--- START Information supplied ---

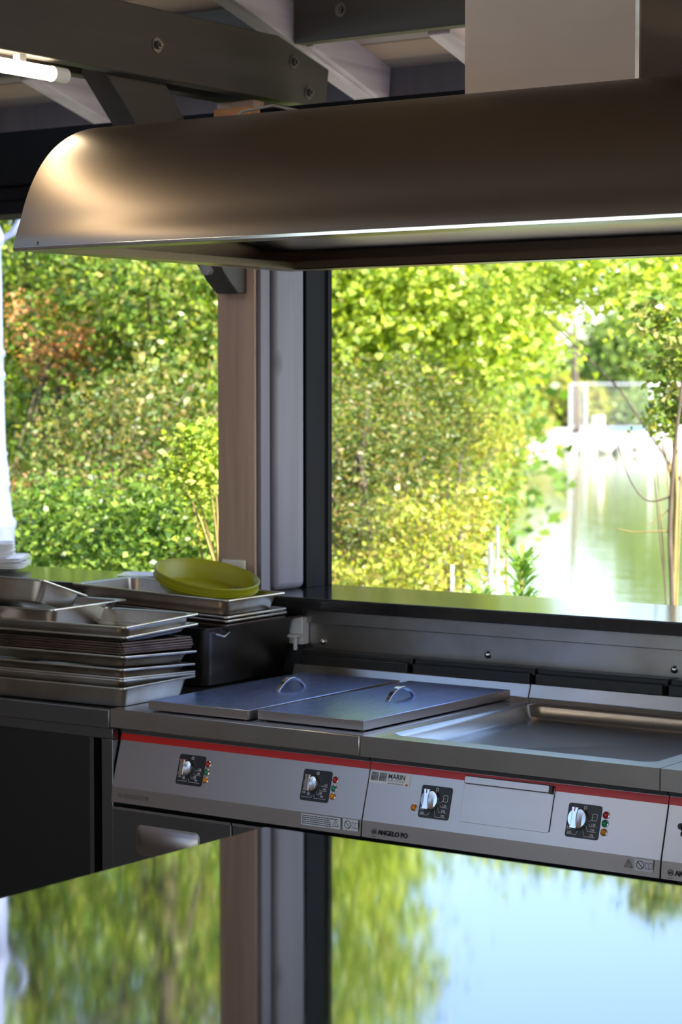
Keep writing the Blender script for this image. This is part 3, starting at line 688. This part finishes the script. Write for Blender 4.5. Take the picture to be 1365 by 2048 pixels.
# bowl
T = Thing('plastic_bowl', 'olive green round plastic bowl tilted in the upper right tray', 'bowl', (0, 0, 0))
rB = .156
bw = MB(); P_ = [(.118, -.056), (.124, -.057), (.131, -.052), (.147, -.020), (.153, -.019), (.1545, -.006), (rB, -.003), (rB, 0), (rB-.004, .002), (rB-.008, 0), (.143, -.020), (.127, -.048), (.120, -.053), (.001, -.053)]
bw.lathe([(.001, -.056)] + P_, 64); T.part('body', bw, 'bowl', smooth=50)
rg = MB(); rg.lathe([(.150, -.026), (.155, -.026), (.156, -.022), (.150, -.020)], 64, closed=True); T.part('rim_band', rg, 'bowl')
T.o.location = (-3.958, 4.992, 1.203)
T.o.rotation_euler = (Matrix.Rotation(YAW, 4, 'Z') @ Matrix.Rotation(R(9.5), 4, 'Y') @ Matrix.Rotation(R(10), 4, 'X')).to_euler()
# plates on the sill
def plate_mb(s):
    mb = MB(); r = s*.14
    def lp(i, z, rad): return [(a, b_, z) for a, b_ in rrect(-s/2+i, s/2-i, -s/2+i, s/2-i, rad, 6)]
    lo = [lp(s*.22, 0, r*.6), lp(s*.2, .002, r*.7), lp(s*.02, .014, r), lp(0, .016, r), lp(.002, .0185, r), lp(s*.19, .006, r*.7), lp(s*.23, .004, r*.6)]
    v = [p for l in lo for p in l]; m_ = len(lo[0]); f = []
    for i in range(len(lo)-1):
        for k in range(m_): f.append((i*m_+k, i*m_+(k+1) % m_, (i+1)*m_+(k+1) % m_, (i+1)*m_+k))
    f.append(tuple(range(m_))[::-1]); f.append(tuple(range((len(lo)-1)*m_, len(lo)*m_))); return mb.add(v, f)
pw = plate_mb(.25).build('plate', 'plate', smooth=40); pw2 = plate_mb(.17).build('plate', 'plate', smooth=40)
cxp, cyp = -5.20, 5.40
ordn = ['lowest', 'second', 'third', 'fourth', 'fifth', 'sixth', 'seventh']
for k in range(6):
    o = pw if k == 0 else pw.copy()
    if k: C.objects.link(o)
    o.location = (cxp-.02, cyp, 1.127+k*.0062 if k < 5 else 1.127+5*.0062); o.rotation_euler = (0, 0, R(40+random.uniform(-9, 9)))
    tag(o, '%s large white plate up from the sill in the left plate pile' % ordn[k], 'plate', 'white plates piled at the left end of the sill')
for k in range(7):
    o = pw2 if k == 0 else pw2.copy()
    if k: C.objects.link(o)
    o.location = (cxp-.025, cyp, 1.166+k*.0062); o.rotation_euler = (0, 0, R(42+random.uniform(-7, 7)))
    tag(o, '%s small white plate above the large plates at the left' % ordn[k], 'plate', 'small white plates on top of the pile')
o = pw2.copy(); C.objects.link(o); o.location = (-4.55, 5.42, 1.1275); o.rotation_euler = (0, 0, R(30)); tag(o, 'white dish on the sill behind the green bowl', 'plate')
if 'group' in o: del o['group']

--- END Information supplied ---

**Requirements:** Reproduce all of the material above word for word. Omit the pictures.

**Problem solution:**
Keep writing the Blender script for this image. This is part 3, starting at line 688. This part finishes the script. Write for Blender 4.5. Take the picture to be 1365 by 2048 pixels.
# bowl
T = Thing('plastic_bowl', 'olive green round plastic bowl tilted in the upper right tray', 'bowl', (0, 0, 0))
rB = .156
bw = MB(); P_ = [(.118, -.056), (.124, -.057), (.131, -.052), (.147, -.020), (.153, -.019), (.1545, -.006), (rB, -.003), (rB, 0), (rB-.004, .002), (rB-.008, 0), (.143, -.020), (.127, -.048), (.120, -.053), (.001, -.053)]
bw.lathe([(.001, -.056)] + P_, 64); T.part('body', bw, 'bowl', smooth=50)
rg = MB(); rg.lathe([(.150, -.026), (.155, -.026), (.156, -.022), (.150, -.020)], 64, closed=True); T.part('rim_band', rg, 'bowl')
T.o.location = (-3.958, 4.992, 1.203)
T.o.rotation_euler = (Matrix.Rotation(YAW, 4, 'Z') @ Matrix.Rotation(R(9.5), 4, 'Y') @ Matrix.Rotation(R(10), 4, 'X')).to_euler()
# plates on the sill
def plate_mb(s):
    mb = MB(); r = s*.14
    def lp(i, z, rad): return [(a, b_, z) for a, b_ in rrect(-s/2+i, s/2-i, -s/2+i, s/2-i, rad, 6)]
    lo = [lp(s*.22, 0, r*.6), lp(s*.2, .002, r*.7), lp(s*.02, .014, r), lp(0, .016, r), lp(.002, .0185, r), lp(s*.19, .006, r*.7), lp(s*.23, .004, r*.6)]
    v = [p for l in lo for p in l]; m_ = len(lo[0]); f = []
    for i in range(len(lo)-1):
        for k in range(m_): f.append((i*m_+k, i*m_+(k+1) % m_, (i+1)*m_+(k+1) % m_, (i+1)*m_+k))
    f.append(tuple(range(m_))[::-1]); f.append(tuple(range((len(lo)-1)*m_, len(lo)*m_))); return mb.add(v, f)
pw = plate_mb(.25).build('plate', 'plate', smooth=40); pw2 = plate_mb(.17).build('plate', 'plate', smooth=40)
cxp, cyp = -5.20, 5.40
ordn = ['lowest', 'second', 'third', 'fourth', 'fifth', 'sixth', 'seventh']
for k in range(6):
    o = pw if k == 0 else pw.copy()
    if k: C.objects.link(o)
    o.location = (cxp-.02, cyp, 1.127+k*.0062 if k < 5 else 1.127+5*.0062); o.rotation_euler = (0, 0, R(40+random.uniform(-9, 9)))
    tag(o, '%s large white plate up from the sill in the left plate pile' % ordn[k], 'plate', 'white plates piled at the left end of the sill')
for k in range(7):
    o = pw2 if k == 0 else pw2.copy()
    if k: C.objects.link(o)
    o.location = (cxp-.025, cyp, 1.166+k*.0062); o.rotation_euler = (0, 0, R(42+random.uniform(-7, 7)))
    tag(o, '%s small white plate above the large plates at the left' % ordn[k], 'plate', 'small white plates on top of the pile')
o = pw2.copy(); C.objects.link(o); o.location = (-4.55, 5.42, 1.1275); o.rotation_euler = (0, 0, R(30)); tag(o, 'white dish on the sill behind the green bowl', 'plate')
if 'group' in o: del o['group']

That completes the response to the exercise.